Given that Wizards seems to be insisting that modern U/W decks actually tap mana on their own turns and play permanents as part of an overall control strategy, Azorius Signet will see the most play. Simic Signet, though, keeps creeping up in my lists despite the fact that I have no interest in playing it (nice for the Voidslime splash in three- or four-color Blue decks). Rakdos Signet will get the least play because Rakdos seems to want to play a lot of aggressive guys rather than Signets, but Chapin thinks that people will (should) summon Pit Dragon with it on turn three and then get the tricks going… Playing a Signet does get a card out of your hand for Hellbent and also helps out the deceptively mana hungry Rakdos, though… food for thought.

Playable – Staple

Bronze Bombshell

Is it too dumb to think that you can go hit, hit, hit Spawnbroker with this? I mean it’s pretty dumb, right? Also four power for four is nice, but one toughness?

Constructed Unplayable

Evolution Vat

With eleven mana, or seven over multiple turns, this is an exponential effect. However, the opponent has to be willing to let you and your little milk drinkers live… I don’t buy it. I guess this is also the world’s worst Icy Manipulator.

Constructed Unplayable

Magewright’s Stone

In the right deck, this is a nice effect… The price is right, anyway. I think this card is comparable to Copy Enchantment, maybe a little better because it is more versatile and you can play it as a down payment on later effects rather than being forced to wait for the primary. Some people like Copy Enchantment in Annex Wildfire, and other people play a consistent game… I guess the most consistent players just choose Vore for the same effects more or less, but I digress. Magewright’s Stone is very “win more,” but is cheap enough that you can just lay it out there or wait on it and use it later without too much clunkiness. Not great and not awful; very “Johnny.”

Playable – Role Player

The Truth Is Out There

Muse Vessel

You know that poster that Fox Mulder had in his office? This card makes me want to believe, but I am old and you are young – younger than I am, probably – so hopefully you can grow and evolve past the predilections borne of my misspent [Magickal] youth.

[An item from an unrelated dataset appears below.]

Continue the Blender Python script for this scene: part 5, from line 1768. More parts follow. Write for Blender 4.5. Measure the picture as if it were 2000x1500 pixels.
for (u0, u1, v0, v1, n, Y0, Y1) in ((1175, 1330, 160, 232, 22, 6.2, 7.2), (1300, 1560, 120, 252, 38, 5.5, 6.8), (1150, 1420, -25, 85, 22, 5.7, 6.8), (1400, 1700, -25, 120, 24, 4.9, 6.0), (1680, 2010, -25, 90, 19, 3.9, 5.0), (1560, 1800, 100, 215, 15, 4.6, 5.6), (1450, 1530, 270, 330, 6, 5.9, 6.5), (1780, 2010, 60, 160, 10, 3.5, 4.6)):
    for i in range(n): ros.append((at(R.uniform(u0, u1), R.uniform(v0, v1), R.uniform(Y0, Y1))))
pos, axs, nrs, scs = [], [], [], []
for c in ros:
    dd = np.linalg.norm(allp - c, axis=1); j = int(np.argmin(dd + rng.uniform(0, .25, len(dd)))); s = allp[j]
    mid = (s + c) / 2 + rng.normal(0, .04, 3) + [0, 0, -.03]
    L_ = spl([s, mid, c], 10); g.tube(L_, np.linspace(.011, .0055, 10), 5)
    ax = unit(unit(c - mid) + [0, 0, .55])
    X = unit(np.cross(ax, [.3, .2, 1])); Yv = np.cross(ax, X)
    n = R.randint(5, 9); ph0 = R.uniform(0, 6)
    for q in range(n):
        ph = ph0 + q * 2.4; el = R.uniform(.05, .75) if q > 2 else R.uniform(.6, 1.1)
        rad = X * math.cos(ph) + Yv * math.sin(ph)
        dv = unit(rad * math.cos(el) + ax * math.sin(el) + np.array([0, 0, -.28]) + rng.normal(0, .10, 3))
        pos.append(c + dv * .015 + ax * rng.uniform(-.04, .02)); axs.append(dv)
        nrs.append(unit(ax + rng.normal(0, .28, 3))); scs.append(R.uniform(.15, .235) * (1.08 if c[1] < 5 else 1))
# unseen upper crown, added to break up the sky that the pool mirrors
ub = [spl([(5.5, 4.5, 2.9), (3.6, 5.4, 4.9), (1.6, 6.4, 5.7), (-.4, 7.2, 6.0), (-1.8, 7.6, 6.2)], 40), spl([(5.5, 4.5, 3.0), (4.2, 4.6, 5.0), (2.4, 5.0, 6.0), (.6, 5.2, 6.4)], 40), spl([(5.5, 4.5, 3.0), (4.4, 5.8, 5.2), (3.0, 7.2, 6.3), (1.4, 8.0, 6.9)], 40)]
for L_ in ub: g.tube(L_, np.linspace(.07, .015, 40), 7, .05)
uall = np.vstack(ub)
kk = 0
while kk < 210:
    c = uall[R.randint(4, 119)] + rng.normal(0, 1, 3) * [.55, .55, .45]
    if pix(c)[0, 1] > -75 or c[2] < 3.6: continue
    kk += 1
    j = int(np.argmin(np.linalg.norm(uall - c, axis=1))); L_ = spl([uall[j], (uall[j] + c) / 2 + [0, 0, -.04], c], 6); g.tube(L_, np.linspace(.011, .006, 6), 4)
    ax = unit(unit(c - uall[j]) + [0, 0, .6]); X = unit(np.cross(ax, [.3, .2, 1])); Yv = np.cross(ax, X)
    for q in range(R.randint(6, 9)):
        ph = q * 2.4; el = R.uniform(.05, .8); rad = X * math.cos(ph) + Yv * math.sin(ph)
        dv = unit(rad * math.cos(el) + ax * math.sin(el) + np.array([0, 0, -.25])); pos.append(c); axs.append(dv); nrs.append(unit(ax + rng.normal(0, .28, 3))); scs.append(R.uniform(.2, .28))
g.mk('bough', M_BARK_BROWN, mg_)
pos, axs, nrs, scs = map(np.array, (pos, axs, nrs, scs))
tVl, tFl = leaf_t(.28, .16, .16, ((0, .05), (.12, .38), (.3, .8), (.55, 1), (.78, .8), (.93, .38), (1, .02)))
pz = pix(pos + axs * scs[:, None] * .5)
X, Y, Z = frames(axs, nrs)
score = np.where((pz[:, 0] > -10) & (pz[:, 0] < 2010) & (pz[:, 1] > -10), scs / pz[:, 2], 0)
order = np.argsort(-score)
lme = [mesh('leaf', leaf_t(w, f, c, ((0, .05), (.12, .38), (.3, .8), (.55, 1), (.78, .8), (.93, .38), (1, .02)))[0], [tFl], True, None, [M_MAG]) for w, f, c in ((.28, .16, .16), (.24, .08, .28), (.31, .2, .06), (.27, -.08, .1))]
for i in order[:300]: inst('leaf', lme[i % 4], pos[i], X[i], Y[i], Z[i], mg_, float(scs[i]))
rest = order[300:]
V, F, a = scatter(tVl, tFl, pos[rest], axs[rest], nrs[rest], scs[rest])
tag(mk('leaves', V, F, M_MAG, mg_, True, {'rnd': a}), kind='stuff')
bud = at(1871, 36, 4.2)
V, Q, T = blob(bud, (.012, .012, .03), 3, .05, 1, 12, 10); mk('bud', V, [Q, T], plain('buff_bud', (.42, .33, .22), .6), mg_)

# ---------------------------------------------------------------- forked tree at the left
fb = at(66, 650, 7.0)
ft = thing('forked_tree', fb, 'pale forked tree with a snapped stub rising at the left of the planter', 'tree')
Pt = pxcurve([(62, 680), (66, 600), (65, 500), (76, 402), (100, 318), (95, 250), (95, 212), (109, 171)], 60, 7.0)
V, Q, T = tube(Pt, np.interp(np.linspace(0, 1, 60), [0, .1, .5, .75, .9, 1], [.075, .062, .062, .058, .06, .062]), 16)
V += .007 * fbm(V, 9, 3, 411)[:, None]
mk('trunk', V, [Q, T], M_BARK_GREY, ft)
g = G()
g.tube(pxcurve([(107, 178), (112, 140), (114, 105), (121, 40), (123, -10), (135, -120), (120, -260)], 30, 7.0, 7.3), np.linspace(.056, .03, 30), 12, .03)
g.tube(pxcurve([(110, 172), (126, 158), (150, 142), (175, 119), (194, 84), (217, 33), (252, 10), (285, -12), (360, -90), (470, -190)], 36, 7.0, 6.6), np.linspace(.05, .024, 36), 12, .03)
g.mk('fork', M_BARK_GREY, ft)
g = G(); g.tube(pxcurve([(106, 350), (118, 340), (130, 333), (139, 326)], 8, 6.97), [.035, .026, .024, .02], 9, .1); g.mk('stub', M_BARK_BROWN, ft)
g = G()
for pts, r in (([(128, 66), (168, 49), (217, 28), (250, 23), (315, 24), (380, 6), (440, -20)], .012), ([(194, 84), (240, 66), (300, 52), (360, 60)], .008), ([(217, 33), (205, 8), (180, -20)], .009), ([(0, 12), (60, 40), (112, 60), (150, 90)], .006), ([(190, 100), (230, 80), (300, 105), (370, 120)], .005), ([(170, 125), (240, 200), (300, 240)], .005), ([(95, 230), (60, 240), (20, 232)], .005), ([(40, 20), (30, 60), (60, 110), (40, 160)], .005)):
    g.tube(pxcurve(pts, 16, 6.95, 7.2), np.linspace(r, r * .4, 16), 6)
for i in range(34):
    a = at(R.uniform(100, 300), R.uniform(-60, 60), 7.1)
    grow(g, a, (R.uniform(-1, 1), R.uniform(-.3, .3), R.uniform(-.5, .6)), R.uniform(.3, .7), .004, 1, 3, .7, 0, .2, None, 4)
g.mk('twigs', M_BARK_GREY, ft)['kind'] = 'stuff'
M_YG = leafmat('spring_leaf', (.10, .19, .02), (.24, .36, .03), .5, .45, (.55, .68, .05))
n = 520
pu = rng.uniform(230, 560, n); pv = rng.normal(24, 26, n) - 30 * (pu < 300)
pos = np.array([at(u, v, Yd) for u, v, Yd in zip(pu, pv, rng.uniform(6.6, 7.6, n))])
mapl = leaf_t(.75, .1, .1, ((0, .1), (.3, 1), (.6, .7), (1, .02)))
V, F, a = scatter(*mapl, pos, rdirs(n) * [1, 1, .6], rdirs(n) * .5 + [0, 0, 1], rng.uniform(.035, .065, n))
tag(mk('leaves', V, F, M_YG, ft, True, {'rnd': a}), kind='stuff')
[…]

If this were 1996, this card would be the nut high. It’s halfway between a Disrupting Scepter and a Jayemdae Tome, and its cost is only that of a Scepter each turn, which is negligible in the right deck over time. Factor in that few people can actually destroy an artifact main and there are some decent upsides to Muse Vessel; one of the things that is cool is that you can play their lands to cast their cards after you’ve done some thumping.

That said, this isn’t 1996. No one plays Jayemdae Tome any more, and despite a constant Core Set presence since Seventh Edition, no one has touched Treasure Trove either, despite the past successes of both Tome and Browse. As such, I am skeptical despite the definite long-term utility that should be obvious with this card.

Playable – Role Player

Rakdos Riteknife

You have to sacrifice a guy to get the first measly +1/+0 counter. Umezawa’s Jitte costs exactly as much to play and equip. Is it fair to compare against the best cards? Obviously, because those are the cards that people play, that Rakdos Riteknife has to beat, for a limited number of equipment slots. Just awful.

Constructed Unplayable

Skullmead Cauldron

I keep thinking this should be pretty good, but it costs four and doesn’t immediately win the game. A recurring source of life gain should be good, especially when you can ramp it up three at a time, but Peace of Mind doesn’t see much play and a single Firemane Angel that just sits there in your bin and doesn’t require dedicated additional cards rarely puts the big scare on beatdown. Ergo, this is worse than cards that people may or may not play already.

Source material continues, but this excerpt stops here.